Honolulu recently was recognized as a bike-friendly city — and one of the reasons is King Street Cycle Track, which opens for use Dec. 6. Cycle tracks are protected bike lanes that are offset from traffic with a curbed barrier — rather than just a painted line. King Street Cycle Track is located on the left side of South King Street, occupying one lane and running for about 2 miles from Alapai Street to Isenberg Street. It will run oneway toward University Avenue, with a return lane expected to be operational by mid-2015.

Honolulu earned a bronze-level Bicycle Friendly Community recognition from League of American Bicyclists (LAB) based on the city’s performance in five areas: engineering (infrastructure), education, encouragement, enforcement, and evaluation and planning.

“Honolulu still has a long way to go to become bike friendly,” explains Hawaii Bicycling League (HBL) executive director Chad Taniguchi, adding that this protected bike lane marks a huge stride in safety.

“(The cycle track) is going to make it more comfortable and safer for cyclists,” Taniguchi says. “A lot of people who have been scared to bike or they have not biked in a long time, they tell us they are going to use the cycle track.”

The cycle track launches with a grand opening celebration from 11 a.m. to 3 p.m. at Thomas Square Park, featuring live entertainment, a keiki bike rodeo for kids ages 4-16, food trucks, free bike repairs and more. At 1 p.m., Mayor Kirk Caldwell will lead an inaugural ride down the track.

Legislation, including the Complete Streets ordinance and the Vulnerable Users Law, which were adopted in 2012, also helped Honolulu earn the recognition. Complete Streets pushed the city to create streets that take the needs of all road users into consideration, while the Vulnerable Users Law increased penalties on motorists who kill or injury pedestrians, bicyclists and emergency responders. Other significant bike-friendly strides in recent years include the addition of bike lanes on Waialae and Kalakaua avenues. A bike lane currently is under construction on Beretania Street.

In addition to advocating for legislative changes, HBL also has played a role in increasing bike friendliness through education and encouragement, hosting weekly rides and instructional classes. Various weekly rides cater to all skill levels, from beginners to racing-level cyclists.
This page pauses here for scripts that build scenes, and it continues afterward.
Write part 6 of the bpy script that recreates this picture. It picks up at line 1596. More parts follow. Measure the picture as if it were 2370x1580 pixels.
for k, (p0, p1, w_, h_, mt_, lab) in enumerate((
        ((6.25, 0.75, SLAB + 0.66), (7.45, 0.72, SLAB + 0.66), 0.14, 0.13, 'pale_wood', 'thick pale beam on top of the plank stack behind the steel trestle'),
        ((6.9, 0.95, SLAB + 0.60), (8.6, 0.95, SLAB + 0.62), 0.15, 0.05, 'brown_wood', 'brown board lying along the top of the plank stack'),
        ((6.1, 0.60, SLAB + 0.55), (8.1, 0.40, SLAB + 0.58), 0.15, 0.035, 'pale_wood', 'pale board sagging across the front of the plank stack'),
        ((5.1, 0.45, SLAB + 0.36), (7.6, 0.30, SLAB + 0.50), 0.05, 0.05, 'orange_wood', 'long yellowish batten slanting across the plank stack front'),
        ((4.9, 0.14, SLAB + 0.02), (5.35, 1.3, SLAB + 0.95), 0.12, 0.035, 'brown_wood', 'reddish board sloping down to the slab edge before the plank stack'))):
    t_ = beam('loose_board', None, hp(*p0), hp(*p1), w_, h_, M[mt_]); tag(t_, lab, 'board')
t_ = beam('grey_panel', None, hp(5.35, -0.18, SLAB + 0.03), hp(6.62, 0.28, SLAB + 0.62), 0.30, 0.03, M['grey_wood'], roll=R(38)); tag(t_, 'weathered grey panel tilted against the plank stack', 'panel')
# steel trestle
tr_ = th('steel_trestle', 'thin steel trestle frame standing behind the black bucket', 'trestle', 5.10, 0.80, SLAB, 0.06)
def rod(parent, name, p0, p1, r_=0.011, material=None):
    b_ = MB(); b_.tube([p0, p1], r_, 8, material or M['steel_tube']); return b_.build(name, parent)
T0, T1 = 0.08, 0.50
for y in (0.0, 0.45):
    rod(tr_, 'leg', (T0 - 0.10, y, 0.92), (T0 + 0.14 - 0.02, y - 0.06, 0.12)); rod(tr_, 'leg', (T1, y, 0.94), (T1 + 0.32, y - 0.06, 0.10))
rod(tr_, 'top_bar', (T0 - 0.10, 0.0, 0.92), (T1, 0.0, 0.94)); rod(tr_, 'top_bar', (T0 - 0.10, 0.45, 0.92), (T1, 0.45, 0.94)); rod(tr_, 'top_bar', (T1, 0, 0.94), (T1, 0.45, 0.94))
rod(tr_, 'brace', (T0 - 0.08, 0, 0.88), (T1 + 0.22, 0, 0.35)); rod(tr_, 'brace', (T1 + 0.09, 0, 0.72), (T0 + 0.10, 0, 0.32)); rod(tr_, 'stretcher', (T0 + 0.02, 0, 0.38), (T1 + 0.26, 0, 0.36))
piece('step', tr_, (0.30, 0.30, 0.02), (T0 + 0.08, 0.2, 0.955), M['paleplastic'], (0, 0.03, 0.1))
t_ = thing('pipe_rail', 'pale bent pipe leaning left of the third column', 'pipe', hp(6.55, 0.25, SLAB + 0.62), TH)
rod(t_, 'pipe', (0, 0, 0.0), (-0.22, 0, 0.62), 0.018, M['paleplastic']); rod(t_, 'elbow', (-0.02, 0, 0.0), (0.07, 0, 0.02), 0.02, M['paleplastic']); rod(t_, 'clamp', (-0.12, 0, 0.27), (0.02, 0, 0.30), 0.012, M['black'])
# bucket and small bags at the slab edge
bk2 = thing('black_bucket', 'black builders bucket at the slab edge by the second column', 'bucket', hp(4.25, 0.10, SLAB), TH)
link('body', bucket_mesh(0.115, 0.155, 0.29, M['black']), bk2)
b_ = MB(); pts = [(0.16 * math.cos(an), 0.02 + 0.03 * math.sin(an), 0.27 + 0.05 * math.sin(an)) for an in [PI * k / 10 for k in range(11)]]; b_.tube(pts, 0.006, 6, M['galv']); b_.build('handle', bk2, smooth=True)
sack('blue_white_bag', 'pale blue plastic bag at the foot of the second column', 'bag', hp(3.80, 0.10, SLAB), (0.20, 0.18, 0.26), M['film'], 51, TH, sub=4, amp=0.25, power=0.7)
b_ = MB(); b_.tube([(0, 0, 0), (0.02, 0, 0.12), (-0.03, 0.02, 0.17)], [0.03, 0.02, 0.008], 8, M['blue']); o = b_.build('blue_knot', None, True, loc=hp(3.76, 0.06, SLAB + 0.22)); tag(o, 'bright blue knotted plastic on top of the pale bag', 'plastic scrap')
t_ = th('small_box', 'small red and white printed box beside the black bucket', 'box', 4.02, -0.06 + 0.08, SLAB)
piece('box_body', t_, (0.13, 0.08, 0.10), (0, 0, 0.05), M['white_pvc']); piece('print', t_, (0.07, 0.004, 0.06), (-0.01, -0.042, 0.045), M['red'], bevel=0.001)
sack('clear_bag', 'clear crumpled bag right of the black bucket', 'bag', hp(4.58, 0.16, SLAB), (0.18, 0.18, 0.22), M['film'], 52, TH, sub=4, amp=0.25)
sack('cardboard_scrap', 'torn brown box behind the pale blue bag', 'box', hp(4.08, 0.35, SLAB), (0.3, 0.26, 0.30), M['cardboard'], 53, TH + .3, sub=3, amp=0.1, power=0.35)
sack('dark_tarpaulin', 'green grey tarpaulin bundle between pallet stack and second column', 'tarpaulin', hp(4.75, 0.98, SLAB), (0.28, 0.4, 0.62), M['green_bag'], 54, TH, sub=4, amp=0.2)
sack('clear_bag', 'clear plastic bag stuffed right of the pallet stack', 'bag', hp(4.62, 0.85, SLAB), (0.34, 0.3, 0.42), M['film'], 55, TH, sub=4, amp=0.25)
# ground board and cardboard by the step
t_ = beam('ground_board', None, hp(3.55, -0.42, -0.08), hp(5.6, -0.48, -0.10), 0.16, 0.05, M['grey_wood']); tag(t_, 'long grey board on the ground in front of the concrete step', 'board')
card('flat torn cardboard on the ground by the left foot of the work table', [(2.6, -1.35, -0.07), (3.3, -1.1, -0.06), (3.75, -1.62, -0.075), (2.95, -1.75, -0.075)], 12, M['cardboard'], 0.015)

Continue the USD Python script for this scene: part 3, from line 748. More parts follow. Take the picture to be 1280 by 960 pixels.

Despite the LAB accolade, Taniguchi says he encounters many people who are hesitant to bicycle in downtown Honolulu because of safety concerns. Taniguchi feels, however, that perception is larger than the actual threat.
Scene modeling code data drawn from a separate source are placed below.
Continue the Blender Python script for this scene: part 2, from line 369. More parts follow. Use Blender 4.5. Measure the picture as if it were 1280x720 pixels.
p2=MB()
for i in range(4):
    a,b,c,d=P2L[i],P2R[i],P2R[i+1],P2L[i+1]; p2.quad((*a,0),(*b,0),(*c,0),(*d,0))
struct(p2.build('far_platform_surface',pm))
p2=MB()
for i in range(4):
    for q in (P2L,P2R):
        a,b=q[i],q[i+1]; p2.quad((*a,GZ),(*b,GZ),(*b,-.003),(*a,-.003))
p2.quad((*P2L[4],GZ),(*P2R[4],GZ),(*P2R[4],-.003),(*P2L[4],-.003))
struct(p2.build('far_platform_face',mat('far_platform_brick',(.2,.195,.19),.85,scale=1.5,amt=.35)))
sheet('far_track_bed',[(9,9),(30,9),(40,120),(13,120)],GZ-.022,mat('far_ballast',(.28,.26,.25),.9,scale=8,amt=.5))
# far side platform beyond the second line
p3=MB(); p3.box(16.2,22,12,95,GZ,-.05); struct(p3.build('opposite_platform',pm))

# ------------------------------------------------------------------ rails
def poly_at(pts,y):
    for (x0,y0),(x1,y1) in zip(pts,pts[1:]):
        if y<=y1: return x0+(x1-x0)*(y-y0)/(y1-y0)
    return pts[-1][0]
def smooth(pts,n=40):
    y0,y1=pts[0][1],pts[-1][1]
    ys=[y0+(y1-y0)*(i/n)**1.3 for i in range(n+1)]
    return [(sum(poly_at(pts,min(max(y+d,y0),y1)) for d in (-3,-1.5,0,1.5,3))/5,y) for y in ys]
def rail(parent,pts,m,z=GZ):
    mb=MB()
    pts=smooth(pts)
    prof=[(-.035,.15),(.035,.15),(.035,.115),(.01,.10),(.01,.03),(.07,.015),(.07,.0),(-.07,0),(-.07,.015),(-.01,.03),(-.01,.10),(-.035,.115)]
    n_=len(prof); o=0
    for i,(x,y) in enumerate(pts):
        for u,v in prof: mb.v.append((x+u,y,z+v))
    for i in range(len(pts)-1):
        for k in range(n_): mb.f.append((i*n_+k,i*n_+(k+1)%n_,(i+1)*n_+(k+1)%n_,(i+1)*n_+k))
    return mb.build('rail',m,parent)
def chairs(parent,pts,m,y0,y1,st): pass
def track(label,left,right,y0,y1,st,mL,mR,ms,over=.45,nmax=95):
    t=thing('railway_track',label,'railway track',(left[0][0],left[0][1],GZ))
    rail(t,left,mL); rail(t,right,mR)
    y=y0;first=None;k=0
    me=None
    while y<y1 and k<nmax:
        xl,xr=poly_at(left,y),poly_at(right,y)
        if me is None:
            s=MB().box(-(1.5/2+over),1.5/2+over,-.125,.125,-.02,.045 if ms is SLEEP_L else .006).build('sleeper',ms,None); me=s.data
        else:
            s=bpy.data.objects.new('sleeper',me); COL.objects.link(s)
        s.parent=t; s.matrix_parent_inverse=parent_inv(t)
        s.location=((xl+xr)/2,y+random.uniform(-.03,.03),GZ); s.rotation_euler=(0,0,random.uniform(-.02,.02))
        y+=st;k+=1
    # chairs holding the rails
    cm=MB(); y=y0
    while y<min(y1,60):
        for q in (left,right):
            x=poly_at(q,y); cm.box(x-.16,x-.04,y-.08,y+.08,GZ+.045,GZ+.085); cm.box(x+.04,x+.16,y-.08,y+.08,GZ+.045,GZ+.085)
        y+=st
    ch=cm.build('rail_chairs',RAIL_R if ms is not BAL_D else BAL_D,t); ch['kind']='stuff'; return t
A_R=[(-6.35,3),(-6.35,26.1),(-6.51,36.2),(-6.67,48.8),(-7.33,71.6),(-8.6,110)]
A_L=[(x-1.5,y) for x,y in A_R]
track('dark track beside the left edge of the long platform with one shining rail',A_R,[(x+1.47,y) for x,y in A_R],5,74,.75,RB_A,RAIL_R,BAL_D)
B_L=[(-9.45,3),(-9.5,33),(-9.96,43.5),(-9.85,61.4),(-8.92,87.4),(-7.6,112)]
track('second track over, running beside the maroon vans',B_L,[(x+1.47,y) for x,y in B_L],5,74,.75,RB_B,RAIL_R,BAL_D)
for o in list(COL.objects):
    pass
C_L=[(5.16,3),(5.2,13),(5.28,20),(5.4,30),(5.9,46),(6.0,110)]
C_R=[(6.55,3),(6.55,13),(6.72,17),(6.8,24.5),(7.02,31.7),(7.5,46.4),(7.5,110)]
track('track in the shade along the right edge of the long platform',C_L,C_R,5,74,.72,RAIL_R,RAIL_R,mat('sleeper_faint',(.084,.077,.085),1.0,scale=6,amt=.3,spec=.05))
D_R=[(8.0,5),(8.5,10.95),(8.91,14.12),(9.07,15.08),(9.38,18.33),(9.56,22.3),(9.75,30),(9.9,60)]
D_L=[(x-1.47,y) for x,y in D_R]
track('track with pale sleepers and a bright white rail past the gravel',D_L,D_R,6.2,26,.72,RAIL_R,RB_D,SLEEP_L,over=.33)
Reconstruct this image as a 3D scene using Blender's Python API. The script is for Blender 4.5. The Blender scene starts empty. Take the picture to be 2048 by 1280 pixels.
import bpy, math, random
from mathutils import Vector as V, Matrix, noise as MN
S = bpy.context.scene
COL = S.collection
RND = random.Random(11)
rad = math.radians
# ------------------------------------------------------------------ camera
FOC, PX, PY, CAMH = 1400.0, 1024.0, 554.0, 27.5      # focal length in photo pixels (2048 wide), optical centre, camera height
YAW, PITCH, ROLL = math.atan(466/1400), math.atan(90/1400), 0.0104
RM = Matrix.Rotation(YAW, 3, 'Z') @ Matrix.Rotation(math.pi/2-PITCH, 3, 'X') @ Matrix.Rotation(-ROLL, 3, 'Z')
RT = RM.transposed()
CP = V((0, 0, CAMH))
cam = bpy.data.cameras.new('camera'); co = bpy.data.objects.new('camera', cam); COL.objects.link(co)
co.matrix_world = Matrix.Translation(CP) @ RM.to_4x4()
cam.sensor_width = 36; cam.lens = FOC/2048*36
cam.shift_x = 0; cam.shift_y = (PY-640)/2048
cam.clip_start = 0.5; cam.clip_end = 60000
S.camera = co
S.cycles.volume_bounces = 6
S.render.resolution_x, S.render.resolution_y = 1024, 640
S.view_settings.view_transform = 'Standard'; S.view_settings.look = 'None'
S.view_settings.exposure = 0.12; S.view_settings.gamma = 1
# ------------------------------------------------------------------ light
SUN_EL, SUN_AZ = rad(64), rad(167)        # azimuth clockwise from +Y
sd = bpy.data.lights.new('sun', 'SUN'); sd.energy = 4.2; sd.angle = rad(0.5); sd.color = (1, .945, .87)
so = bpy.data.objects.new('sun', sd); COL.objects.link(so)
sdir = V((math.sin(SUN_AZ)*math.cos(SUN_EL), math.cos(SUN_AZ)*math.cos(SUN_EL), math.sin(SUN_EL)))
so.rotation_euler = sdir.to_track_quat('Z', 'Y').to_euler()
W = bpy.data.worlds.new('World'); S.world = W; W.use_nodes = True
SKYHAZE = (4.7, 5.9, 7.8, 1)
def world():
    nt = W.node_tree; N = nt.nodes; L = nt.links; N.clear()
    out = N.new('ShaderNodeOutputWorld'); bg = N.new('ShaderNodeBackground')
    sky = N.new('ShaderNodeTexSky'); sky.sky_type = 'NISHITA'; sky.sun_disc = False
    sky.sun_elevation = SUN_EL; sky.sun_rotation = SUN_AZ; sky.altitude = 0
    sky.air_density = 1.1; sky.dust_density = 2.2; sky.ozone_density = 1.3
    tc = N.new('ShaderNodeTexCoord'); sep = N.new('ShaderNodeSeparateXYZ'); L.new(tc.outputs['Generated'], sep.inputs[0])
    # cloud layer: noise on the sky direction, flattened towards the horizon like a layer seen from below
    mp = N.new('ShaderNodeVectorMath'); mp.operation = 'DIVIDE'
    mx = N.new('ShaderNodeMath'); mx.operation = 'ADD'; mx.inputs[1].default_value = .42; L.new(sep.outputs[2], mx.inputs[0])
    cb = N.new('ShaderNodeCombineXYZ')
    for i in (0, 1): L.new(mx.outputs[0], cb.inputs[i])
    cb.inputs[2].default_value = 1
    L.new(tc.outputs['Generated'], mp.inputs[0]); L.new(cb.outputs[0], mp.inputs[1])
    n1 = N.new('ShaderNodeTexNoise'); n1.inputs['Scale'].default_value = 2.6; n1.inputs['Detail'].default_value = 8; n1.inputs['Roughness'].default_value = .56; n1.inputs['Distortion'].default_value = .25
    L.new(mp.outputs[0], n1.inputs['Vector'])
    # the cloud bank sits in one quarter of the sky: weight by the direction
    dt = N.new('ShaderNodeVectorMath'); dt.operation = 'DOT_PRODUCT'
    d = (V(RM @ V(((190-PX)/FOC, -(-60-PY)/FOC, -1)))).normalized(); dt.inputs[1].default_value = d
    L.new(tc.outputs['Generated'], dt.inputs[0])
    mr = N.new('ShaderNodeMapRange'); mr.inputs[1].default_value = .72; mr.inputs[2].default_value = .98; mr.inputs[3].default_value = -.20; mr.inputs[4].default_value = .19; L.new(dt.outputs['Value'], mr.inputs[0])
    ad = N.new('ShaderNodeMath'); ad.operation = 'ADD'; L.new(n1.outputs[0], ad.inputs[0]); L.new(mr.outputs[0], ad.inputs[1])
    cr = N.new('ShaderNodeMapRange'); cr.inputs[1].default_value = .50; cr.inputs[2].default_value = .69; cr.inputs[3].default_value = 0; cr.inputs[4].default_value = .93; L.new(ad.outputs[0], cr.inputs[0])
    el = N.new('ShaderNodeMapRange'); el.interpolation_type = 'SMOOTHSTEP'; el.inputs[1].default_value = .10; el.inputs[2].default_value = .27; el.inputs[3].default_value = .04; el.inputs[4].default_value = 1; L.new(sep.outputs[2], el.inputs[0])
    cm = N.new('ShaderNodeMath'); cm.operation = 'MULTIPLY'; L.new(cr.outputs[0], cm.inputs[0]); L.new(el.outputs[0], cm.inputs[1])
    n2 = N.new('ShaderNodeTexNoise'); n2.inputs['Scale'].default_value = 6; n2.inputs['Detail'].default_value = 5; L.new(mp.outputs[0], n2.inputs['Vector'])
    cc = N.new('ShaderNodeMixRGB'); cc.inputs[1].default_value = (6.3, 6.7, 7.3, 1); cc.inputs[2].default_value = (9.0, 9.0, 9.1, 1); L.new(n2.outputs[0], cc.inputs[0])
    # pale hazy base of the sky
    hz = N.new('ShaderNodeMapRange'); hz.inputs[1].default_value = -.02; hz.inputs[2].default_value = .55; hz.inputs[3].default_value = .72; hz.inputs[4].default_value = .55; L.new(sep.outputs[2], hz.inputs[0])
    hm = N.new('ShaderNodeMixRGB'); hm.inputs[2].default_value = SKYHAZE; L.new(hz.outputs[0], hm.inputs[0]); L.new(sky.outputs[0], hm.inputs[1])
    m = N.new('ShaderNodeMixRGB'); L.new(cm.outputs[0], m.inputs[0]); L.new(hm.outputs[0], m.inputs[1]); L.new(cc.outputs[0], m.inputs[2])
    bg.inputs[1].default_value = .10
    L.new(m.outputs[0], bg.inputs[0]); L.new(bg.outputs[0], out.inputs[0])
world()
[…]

Taniguchi has been biking around Honolulu for the last 11 years — a hobby he returned to during the 2003 bus strike, after not biking for more than 20 years.

“I caught rides during the strike, and I started to think, ‘How else could I get around?'” he explains.

When the strike was over, he kept at it, commuting between his Kailua home and Kalihi office by using both modes of transportation.

“It saved me time, actually, because I didn’t have to transfer (buses),” he says.

According to Taniguchi, the new protected lane will make traveling down King Street safer for pedestrians. Currently, he says, many cyclists riding down King Street use the sidewalk, where they may collide with pedestrians.

“It’s not just good for cyclists,” Taniguchi says, “it’s good for everyone who uses the road.”

HBL hopes that this cycle track is just the first of many; Taniguchi wants to see a network of the lanes installed throughout the city.

“Having one on King Street is great — but when (cyclists) get to the end of King Street, where are they going to go?” he says. “There should be enough (cycle tracks) where we can get from Hawaii Kai to Kalihi in a safe way.”